Again: the Christian life is to be “fruitful in every good work.” This tree is to be like that in the apocalyptic vision, which “bare twelve manner of fruits,” yielding every month a different sort. So we should fill the whole circuit of the year with various holiness, and seek to make widely different forms of goodness our own. We have all certain kinds of excellence which are more natural and 49 easier for us than others are. We should seek to cultivate the kind which is hardest for us. The thorn stock of our own character should bear not only grapes, but figs too, and olives as well, being grafted upon the true olive-tree, which is Christ. Let us aim at this all-round and multiform virtue, and not be like a scene for a stage, all gay and bright on one side, and dirty canvas and stretchers hung with cobwebs on the other.

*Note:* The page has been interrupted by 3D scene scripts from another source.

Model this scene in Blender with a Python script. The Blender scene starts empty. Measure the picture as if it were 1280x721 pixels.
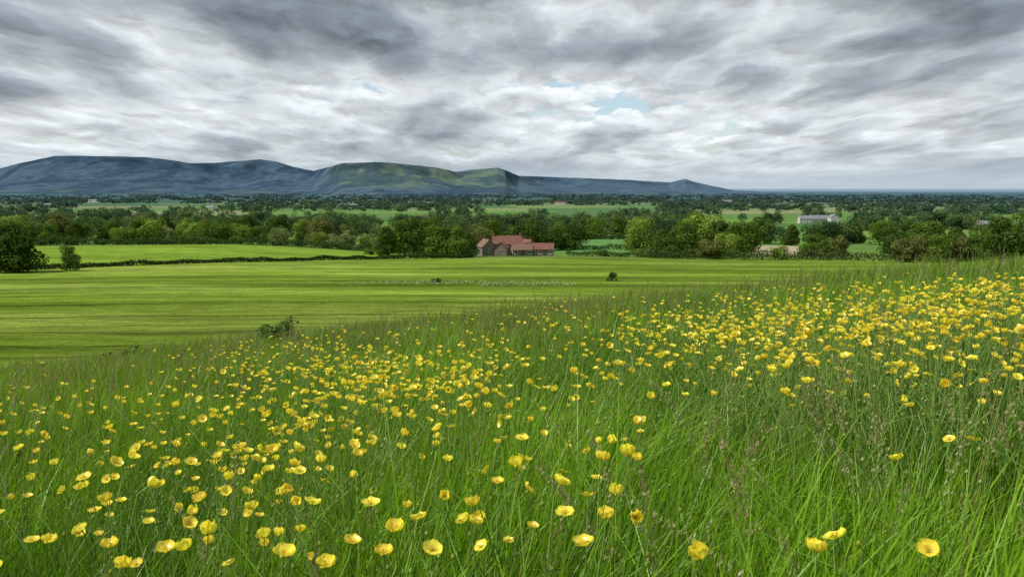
import bpy, math, numpy as np
from mathutils import Vector
rng=np.random.default_rng(7)
sc=bpy.context.scene
sc.view_settings.view_transform='Standard'; sc.view_settings.look='None'; sc.view_settings.exposure=0
EYE=0.85; F=960.0; TP=125.5/960.0; PITCH=math.atan(TP)

# ---------------------------------------------------------------- noise
def _h(i,j,s):
    n=(i.astype(np.int64)*374761393+j.astype(np.int64)*668265263+s*974634777)&0xffffffff
    n=((n^(n>>13))*1274126177)&0xffffffff
    return ((n^(n>>16))&0xffff)/65535.0
def vnoise(x,y,s=0):
    x=np.asarray(x,float); y=np.asarray(y,float)
    i=np.floor(x); j=np.floor(y); fx=x-i; fy=y-j
    fx=fx*fx*(3-2*fx); fy=fy*fy*(3-2*fy)
    a=_h(i,j,s);b=_h(i+1,j,s);c=_h(i,j+1,s);d=_h(i+1,j+1,s)
    return (a*(1-fx)+b*fx)*(1-fy)+(c*(1-fx)+d*fx)*fy
def fbm(x,y,s=0,o=4):
    t=0;a=.5;n=0
    for k in range(o):
        t=t+a*vnoise(x*2**k,y*2**k,s+k*17); n+=a; a*=.5
    return t/n
def sm(a,b,x):
    t=np.clip((x-a)/(b-a),0,1); return t*t*(3-2*t)
def mix(a,b,t):
    return a+(b-a)*t

# ---------------------------------------------------------------- terrain
VS=np.array([0,20,30,40,60,80,100,150,200,250,300,400,500,700,1000,1500,2000,3000,5000,9000,20000,90000.])
VZ=-np.array([4.6,6.0,7.2,8.6,10.6,12.2,13.6,16.8,19.8,23.0,26.0,29.5,32,35,38.5,42,45,50,58,66,72,78.])
def hillz(x,y):
    q=0.001*(y*y+0.25*x*x)
    return -EYE-0.117*y+0.113*x-q
def valz(x,y):
    s=np.sqrt(y*y+0.2*x*x)
    z=np.interp(s,VS,VZ)
    z=z+4.6*sm(20,110,-x)*sm(140,265,s)*(1-sm(330,480,s))
    return z+sm(60,130,s)*(1-sm(3000,6000,s))*0.9*(vnoise(x/70,y/45,5)-.5)
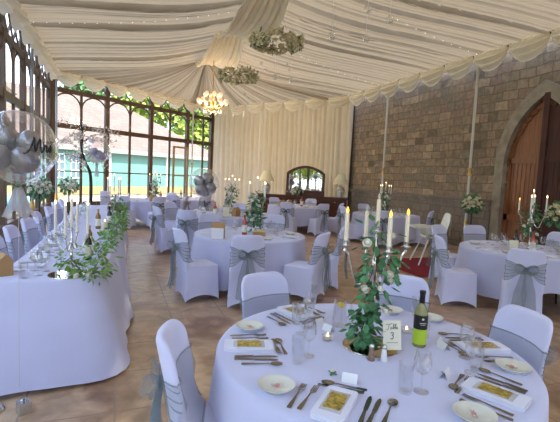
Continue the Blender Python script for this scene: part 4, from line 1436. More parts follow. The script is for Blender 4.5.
# table before the sideboard
FX, FY = 5.35, 12.35; wf = 'on the table in front of the sideboard'
round_table(FX, FY, .9, 'round table under the white cloth in front of the sideboard', 'white cloth on the round table in front of the sideboard', 5, .3, .08)
chair(4.72, 11.45, 52, 'white-covered chair with grey bow, back to us before the sideboard table')
chair(5.55, 11.15, 95, 'white-covered chair in front of the sideboard table, side of its cloth')
chair(6.22, 11.55, 140, 'white-covered chair with a brownish sash at the right front of the sideboard table')
chair(6.15, 13.15, 228, 'white-covered chair between the sideboard table and the sideboard, right one')
chair(4.35, 12.75, -15, 'white-covered chair at the left of the sideboard table')
chair(5.1, 13.4, -80, 'white-covered chair between the sideboard table and the sideboard, left one')
dress(FX, FY, wf, 44, 9)
FAVOUR.put((4.75, 12.1, Z), .2, 'brown card house on the sideboard table, left one', sc=1.5); FAVOUR.put((5.2, 12.6, Z), .2, 'brown card house on the sideboard table, near its middle', sc=1.3)
ROSEW.put((5.5, 12.3, Z), 0, 'rose wine bottle on the sideboard table'); 
# table in front of the stone wall
QX, QY = 7.02, 9.9; wq = 'on the table before the stone wall'
round_table(QX, QY, .9, 'round table under the white cloth before the stone wall', 'white cloth on the round table before the stone wall', 6, .12, .08)
chair(6.02, 10.05, -8, 'white-covered chair at the left of the stone wall table, against the sideboard end')
chair(6.35, 9.02, 52, 'white-covered chair at the front of the stone wall table, behind the candles')
chair(7.62, 9.18, 130, 'white-covered chair at the right of the stone wall table, behind the high chair')
chair(7.1, 10.95, 268, 'white-covered chair between the stone wall table and the wall')
place_candelabra(QX + .05, QY + .15, Z, .4, wq); green(QX + .05, QY + .15, Z, wq, 34, 120, 6)
dress(QX, QY, wq, 45, 8)
# right-hand table
RX_, RY_ = 5.66, 4.52; wr = 'on the right-hand table by the door'
round_table(RX_, RY_, .84, 'round table under the white cloth near the arched door', 'white cloth on the round table near the arched door', 7, .22, .1)
chair(4.50, 4.56, -30, 'white-covered chair side-on with a hanging grey sash, left of the door table')
chair(4.77, 3.76, 44, 'white-covered chair with a large grey bow facing away, front of the door table')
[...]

The second element in the analysis of the true Christian life is—“increasing in the knowledge of God.” The figure of the tree is probably continued here. If it fruits, its girth will increase, its branches will spread, its top will mount, and next year its shadow on the grass will cover a larger circle. Some would take the “knowledge” here as the instrument or means of growth, and would render “increasing by the knowledge of God,” supposing that the knowledge is represented as the rain or the sunshine which minister to the growth of the plant. But perhaps it is better to keep to the idea conveyed by the common rendering, which regards the words “in knowledge” as the specification of that region in which the growth enjoined is to be realized. So here we have the converse of the relation between work and knowledge which we met in the earlier part of the chapter. There, knowledge led to a worthy walk; here, fruitfulness in good works leads to, or at all events is accompanied with, an increased knowledge. And both are true. These two work on each other a reciprocal increase. All true knowledge which is not mere empty notions, naturally tends to influence action, and all true action naturally tends to confirm the knowledge from 50 which it proceeds. Obedience gives insight: “If any man wills to do My will, he shall know of the doctrine.” If I am faithful up to the limits of my present knowledge, and have brought it all to bear on character and conduct, I shall find that in the effort to make my every thought a deed, there have fallen from my eyes as it were scales, and I see some things clearly which were faint and doubtful before. Moral truth becomes dim to a bad man. Religious truth grows bright to a good one, and whosoever strives to bring all his creed into practice, and all his practice under the guidance of his creed, will find that the path of obedience is the path of growing light.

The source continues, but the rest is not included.